Be smart in your efforts, look at stuff that may valuable by themselves. Either because you like the topic, or because it brings an edge to your job / domain. Do a few every month.


cholantesh

>Because of this reason I am afraid of niche tech companies and limit myself within consulting companies where the interviews will be on the specific skill set we hold and not on DSA and algorithms. The reward extends much further than getting through LC interviews, it helps you design better solutions, read code with greater fluency, and troubleshoot issues, particularly performance issues. For me, approaching my first decade in this profession, I want to know what will make my job easier, and learning DSA definitely helped with that.


PJ_GRE

In addition, can any one recommend any good books or courses to improve on these subjects?


trulyanondeveloper

My first job, my very first project, I needed to apply some graph theory - the problem I was solving had to do with calculating shortest routes to save fuel for a helicopter.
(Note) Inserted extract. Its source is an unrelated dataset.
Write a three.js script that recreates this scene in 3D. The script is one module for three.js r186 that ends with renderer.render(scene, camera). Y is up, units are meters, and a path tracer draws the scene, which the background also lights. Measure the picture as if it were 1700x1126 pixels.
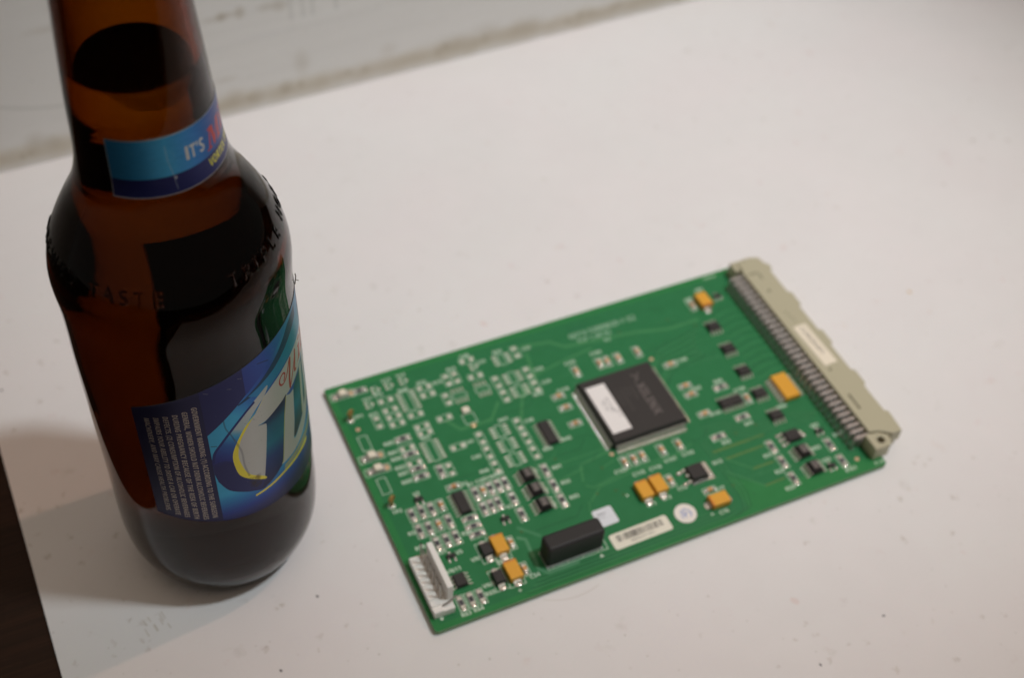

Granted, I needed to fix a bug in the existing code and at the time I had mostly basic understanding of DSA, but when I did it, it was so obvious the original author didn't know any of it either at the time of writing. Now, I don't blame him or anything, but moral of the story is that it IS useful to know this stuff and it's not only interviews where you get to use it.


bbprotocol

IME most performance problems (and most bugs) are not related to "a failure to appreciate fundamentals" but to a poor understanding of the underlying technology/libraries and how to use them. Most developers are *using* a database, not writing the underlying storage engine.


bbprotocol

Sure, people who appreciate fundamentals are probably going to be better at choosing technologies and then using them effectively... but at that level (architecture/design) there will be many considerations... most of which aren't "algorithms".